**RAW DATA**:
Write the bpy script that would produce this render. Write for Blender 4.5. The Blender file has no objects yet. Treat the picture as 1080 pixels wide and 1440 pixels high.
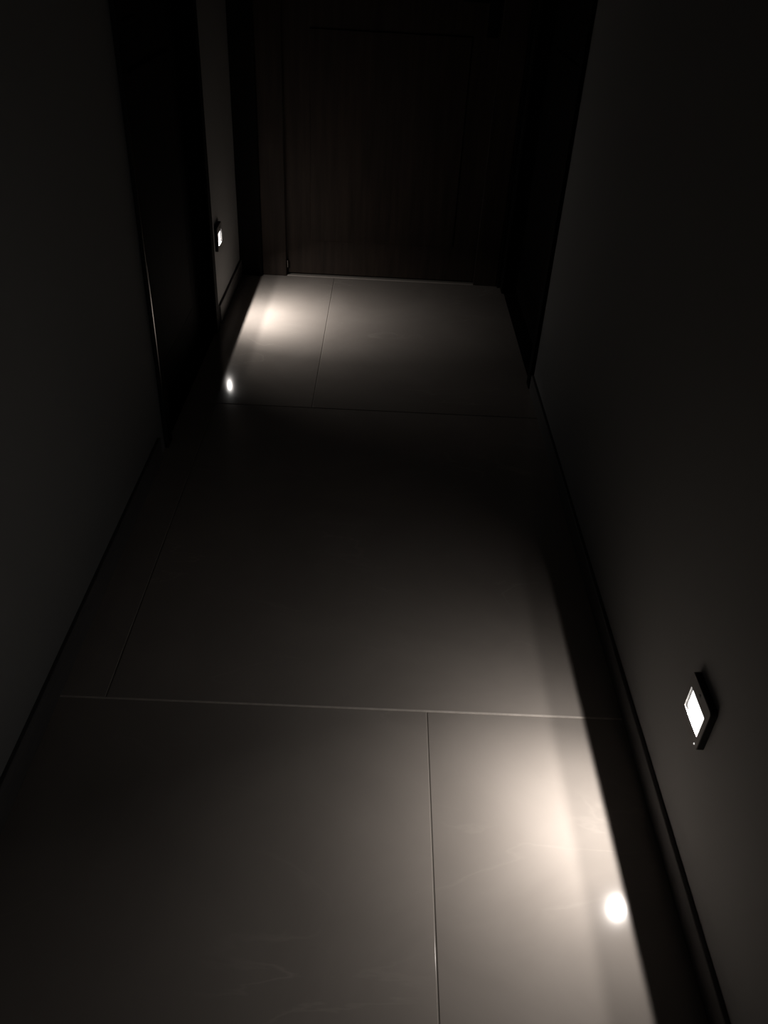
import bpy, bmesh, math, random
from mathutils import Vector, Matrix

# ---------------------------------------------------------------- measures (metres)
S = 0.78125                       # fitted hallway model scaled so the eye is 1.25 m up
H = 1.25
XR, XL = 0.6708*S, -0.7575*S      # wall planes
YF = 4.3928*S                     # end wall
YB = -1.5                         # wall behind the camera
ZC = 2.6
HBR, HBL = 0.069*S, 0.086*S       # skirting heights
BT = 0.0085                       # skirting thickness
RY0, RY1 = 3.164*S, 4.33*S        # doorway in the right wall
LY0, LY1 = 2.56*S, 3.634*S        # doorway in the left wall
DOOR_H = 2.08

# ---------------------------------------------------------------- camera
sc = bpy.context.scene
C = sc.collection
cd = bpy.data.cameras.new('camera'); cam = bpy.data.objects.new('camera', cd); C.objects.link(cam)
yaw, pitch, roll, f = 0.0221, 0.6249, 0.0586, 1151.94
fw = Vector((math.sin(yaw)*math.cos(pitch), math.cos(yaw)*math.cos(pitch), -math.sin(pitch)))
rt = Vector((math.cos(yaw), -math.sin(yaw), 0)); up = rt.cross(fw)
R_ = rt*math.cos(roll)+up*math.sin(roll); U_ = -rt*math.sin(roll)+up*math.cos(roll)
m = Matrix((R_, U_, -fw)).transposed().to_4x4(); m.translation = Vector((0, 0, H))
cam.matrix_world = m
cd.sensor_fit = 'VERTICAL'; cd.sensor_height = 36; cd.lens = f/1440*36
cd.clip_start = 0.02; cd.clip_end = 50
sc.camera = cam

# ---------------------------------------------------------------- world + exposure (night, no window)
w = bpy.data.worlds.new('night'); sc.world = w; w.use_nodes = True
w.node_tree.nodes['Background'].inputs[0].default_value = (0, 0, 0, 1)
w.node_tree.nodes['Background'].inputs[1].default_value = 0
vs = sc.view_settings
vs.view_transform = 'Standard'; vs.look = 'None'; vs.gamma = 1; vs.use_curve_mapping = False
vs.exposure = 0.0
SPREAD, TILT, FAN = 105, 60, 39      # beam width, downward tilt and sideways fan of the LED chips (degrees)
LAMP_W = 1.27                    # watts of one night light
LAMP_COL = (1.0, 0.92, 0.86)
SPILL_W, SPILL_COL = 0.18, (1.0, 0.98, 0.94)   # light scattered straight out of the lens

# ---------------------------------------------------------------- helpers
def mat(name, base, rough=0.6, metal=0.0, noise=None, bump=None, emit=None, coat=0.0, spec=0.5):
    m = bpy.data.materials.new(name); m.use_nodes = True
    nt = m.node_tree; b = nt.nodes['Principled BSDF']
    b.inputs['Base Color'].default_value = (*base, 1)
    b.inputs['Roughness'].default_value = rough
    b.inputs['Metallic'].default_value = metal
    b.inputs['Specular IOR Level'].default_value = spec
    b.inputs['Coat Weight'].default_value = coat
    tc = nt.nodes.new('ShaderNodeTexCoord')
    if noise:
        sc_, amt, stretch = noise
        mp = nt.nodes.new('ShaderNodeMapping'); mp.inputs['Scale'].default_value = stretch
        n = nt.nodes.new('ShaderNodeTexNoise'); n.inputs['Scale'].default_value = sc_; n.inputs['Detail'].default_value = 6
        r = nt.nodes.new('ShaderNodeValToRGB')
        r.color_ramp.elements[0].position = .3; r.color_ramp.elements[1].position = .7
        r.color_ramp.elements[0].color = (*[c*(1-amt) for c in base], 1)
        r.color_ramp.elements[1].color = (*[min(1, c*(1+amt)) for c in base], 1)
        nt.links.new(tc.outputs['Object'], mp.inputs[0]); nt.links.new(mp.outputs[0], n.inputs['Vector'])
        nt.links.new(n.outputs['Fac'], r.inputs[0]); nt.links.new(r.outputs[0], b.inputs['Base Color'])
    if bump:
        sc_, st, dist = bump
        n = nt.nodes.new('ShaderNodeTexNoise'); n.inputs['Scale'].default_value = sc_; n.inputs['Detail'].default_value = 4
        bp = nt.nodes.new('ShaderNodeBump'); bp.inputs['Strength'].default_value = st; bp.inputs['Distance'].default_value = dist
        nt.links.new(tc.outputs['Object'], n.inputs['Vector'])
        nt.links.new(n.outputs['Fac'], bp.inputs['Height']); nt.links.new(bp.outputs[0], b.inputs['Normal'])
    if emit:
        b.inputs['Emission Color'].default_value = (*emit[0], 1); b.inputs['Emission Strength'].default_value = emit[1]
    return m

def tile_material():
    m = bpy.data.materials.new('polished_stone_tile'); m.use_nodes = True
    nt = m.node_tree; N = nt.nodes; L = nt.links; b = N['Principled BSDF']
    tc = N.new('ShaderNodeTexCoord')
    oi = N.new('ShaderNodeObjectInfo')                     # every tile gets its own cut of the stone
    off = N.new('ShaderNodeVectorMath'); off.operation = 'ADD'
    sca = N.new('ShaderNodeVectorMath'); sca.operation = 'SCALE'; sca.inputs['Scale'].default_value = 7.0
    L.new(oi.outputs['Random'], sca.inputs[0])
    L.new(tc.outputs['Object'], off.inputs[0]); L.new(sca.outputs[0], off.inputs[1])
    # soft clouds
    n1 = N.new('ShaderNodeTexNoise'); n1.inputs['Scale'].default_value = 3.2; n1.inputs['Detail'].default_value = 7
    n1.inputs['Roughness'].default_value = .55; n1.inputs['Distortion'].default_value = .6
    L.new(off.outputs[0], n1.inputs['Vector'])
    r1 = N.new('ShaderNodeValToRGB')
    r1.color_ramp.elements[0].position = .3; r1.color_ramp.elements[0].color = (.39, .355, .325, 1)
    r1.color_ramp.elements[1].position = .72; r1.color_ramp.elements[1].color = (.47, .43, .395, 1)
    L.new(n1.outputs['Fac'], r1.inputs[0])
    # thin pale veins
    mp = N.new('ShaderNodeMapping'); mp.inputs['Rotation'].default_value = (0, 0, .55); mp.inputs['Scale'].default_value = (1.0, 2.6, 1)
    L.new(off.outputs[0], mp.inputs[0])
    n2 = N.new('ShaderNodeTexNoise'); n2.inputs['Scale'].default_value = 1.7; n2.inputs['Detail'].default_value = 5
    n2.inputs['Distortion'].default_value = 1.2
    L.new(mp.outputs[0], n2.inputs['Vector'])
    s = N.new('ShaderNodeMath'); s.operation = 'SUBTRACT'; s.inputs[1].default_value = .5; L.new(n2.outputs['Fac'], s.inputs[0])
    a = N.new('ShaderNodeMath'); a.operation = 'ABSOLUTE'; L.new(s.outputs[0], a.inputs[0])
    r2 = N.new('ShaderNodeValToRGB')
    r2.color_ramp.elements[0].position = 0; r2.color_ramp.elements[0].color = (1, 1, 1, 1)
    r2.color_ramp.elements[1].position = .012; r2.color_ramp.elements[1].color = (0, 0, 0, 1)
    L.new(a.outputs[0], r2.inputs[0])
    n3 = N.new('ShaderNodeTexNoise'); n3.inputs['Scale'].default_value = 4.0; L.new(off.outputs[0], n3.inputs['Vector'])
    r3 = N.new('ShaderNodeValToRGB'); r3.color_ramp.elements[0].position = .5; r3.color_ramp.elements[1].position = .75
    r3.color_ramp.elements[1].color = (.5, .5, .5, 1)
    L.new(n3.outputs['Fac'], r3.inputs[0])
    mu = N.new('ShaderNodeMath'); mu.operation = 'MULTIPLY'; L.new(r2.outputs[0], mu.inputs[0]); L.new(r3.outputs[0], mu.inputs[1])
    mx = N.new('ShaderNodeMix'); mx.data_type = 'RGBA'; mx.inputs['B'].default_value = (.62, .57, .52, 1)
    L.new(mu.outputs[0], mx.inputs['Factor']); L.new(r1.outputs[0], mx.inputs['A'])
    L.new(mx.outputs['Result'], b.inputs['Base Color'])
    # gentle waviness of the polish
    n4 = N.new('ShaderNodeTexNoise'); n4.inputs['Scale'].default_value = 9; n4.inputs['Detail'].default_value = 2
    L.new(off.outputs[0], n4.inputs['Vector'])
    mr = N.new('ShaderNodeMapRange'); mr.inputs['To Min'].default_value = .09; mr.inputs['To Max'].default_value = .13
    L.new(n4.outputs['Fac'], mr.inputs['Value']); L.new(mr.outputs[0], b.inputs['Roughness'])
    bp = N.new('ShaderNodeBump'); bp.inputs['Strength'].default_value = .05; bp.inputs['Distance'].default_value = .002
    L.new(n4.outputs['Fac'], bp.inputs['Height']); L.new(bp.outputs[0], b.inputs['Normal'])
    b.inputs['Specular IOR Level'].default_value = .35
    return m

M = dict(
    wall=mat('matt_grey_wall_paint', (.257, .257, .256), .85, bump=(220, .12, .001), noise=(1.5, .04, (1, 1, 1))),
    ceil=mat('matt_white_ceiling_paint', (.5, .5, .49), .9),
    skirt=mat('dark_grey_skirting', (.12, .115, .114), .6, noise=(14, .1, (1, 1, 6))),
    dark=mat('near_black_painted_wood', (.007, .0066, .0064), .85, noise=(8, .25, (6, 6, .5)), spec=.1),
    wood=mat('dark_brown_wood_veneer', (.036, .025, .019), .65, noise=(7, .35, (7, 7, .5)), spec=.3),
    grout=mat('pale_cement_grout', (.30, .28, .25), .9, bump=(400, .3, .001)),
    pale_grout=mat('pale_joint_filler', (.8, .74, .68), .8, noise=(60, .12, (1, 1, 1))),
    metal=mat('brushed_steel', (.5, .49, .47), .22, 1.0, bump=(90, .1, .0005)),
    gloss=mat('polished_black_lacquer', (.16, .16, .16), .14, 1.0),
    stone=mat('pale_stone_threshold', (.48, .44, .40), .35, noise=(20, .08, (1, 1, 1))),
    plate=mat('dark_grey_plastic', (.2, .195, .19), .5),
    rim=mat('black_plastic', (.008, .008, .008), .5),
    rim_grey=mat('dark_window_rim', (.04, .04, .04), .6),
    lens=mat('lit_frosted_lens', (.9, .88, .86), .4, emit=((1, .955, .93), 1.6)),
    led=mat('lit_indicator_led', (.9, .9, .9), .4, emit=((1, .95, .92), .8)),
    sensor=mat('smoked_sensor_dome', (.13, .13, .13), .25),
    tile=tile_material(),
)

def build(name, bm, m, parent=None, kind=None, label=None, smooth=False):
    bmesh.ops.recalc_face_normals(bm, faces=bm.faces)
    me = bpy.data.meshes.new(name); bm.to_mesh(me); bm.free()
    if smooth:
        for p in me.polygons: p.use_smooth = True
    me.materials.append(m)
    o = bpy.data.objects.new(name, me); C.objects.link(o)
    if parent: o.parent = parent
    if kind: o['kind'] = kind
    if label: o['label'] = label
    return o

def box(bm, a, b, bev=0, segs=2):
    r = bmesh.ops.create_cube(bm, size=1)
    vs_ = r['verts']
    bmesh.ops.scale(bm, vec=[max(1e-5, b[i]-a[i]) for i in range(3)], verts=vs_)
    bmesh.ops.translate(bm, vec=[(a[i]+b[i])/2 for i in range(3)], verts=vs_)
    if bev:
        es = {e for v in vs_ for e in v.link_edges}
        bmesh.ops.bevel(bm, geom=list(es), offset=bev, segments=segs, profile=.5, affect='EDGES')
    return bm
def B(a, b, bev=0, segs=2): return box(bmesh.new(), a, b, bev, segs)

def extrude_poly(pts, a, b, axis):
    """closed 2-D outline swept along an axis (0,1,2)"""
    bm = bmesh.new()
    def P(p, t):
        q = list(p); q.insert(axis, t); return q
    A = [bm.verts.new(P(p, a)) for p in pts]; Bv = [bm.verts.new(P(p, b)) for p in pts]
    n = len(pts)
    for i in range(n): bm.faces.new((A[i], A[(i+1) % n], Bv[(i+1) % n], Bv[i]))
    bm.faces.new(A[::-1]); bm.faces.new(Bv)
    return bm

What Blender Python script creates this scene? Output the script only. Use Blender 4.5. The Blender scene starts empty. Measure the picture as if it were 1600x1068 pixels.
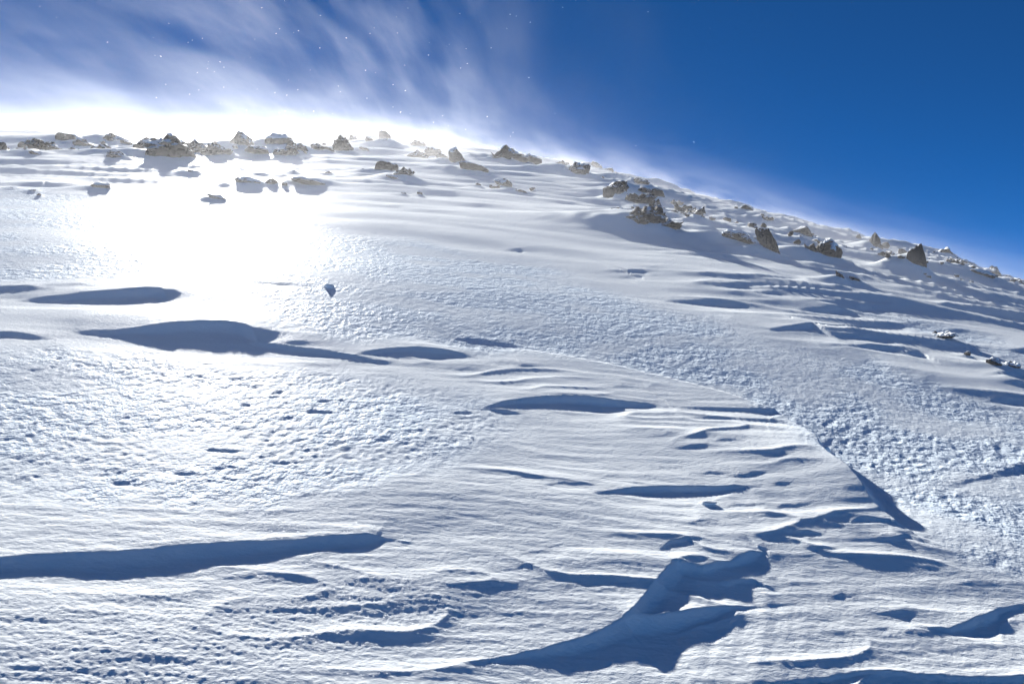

**WORK TO BE COMPLETED**: Return the material line for line, from its beginning to the line that contains "from mathutils import Vector, Matrix", with the pictures left out.

**TASK OUTPUT**:
Write the bpy script that would produce this render. Write for Blender 4.5. The Blender file has no objects yet. Treat the picture as 1080 pixels wide and 1440 pixels high.
import bpy, bmesh, math, random
from mathutils import Vector, Matrix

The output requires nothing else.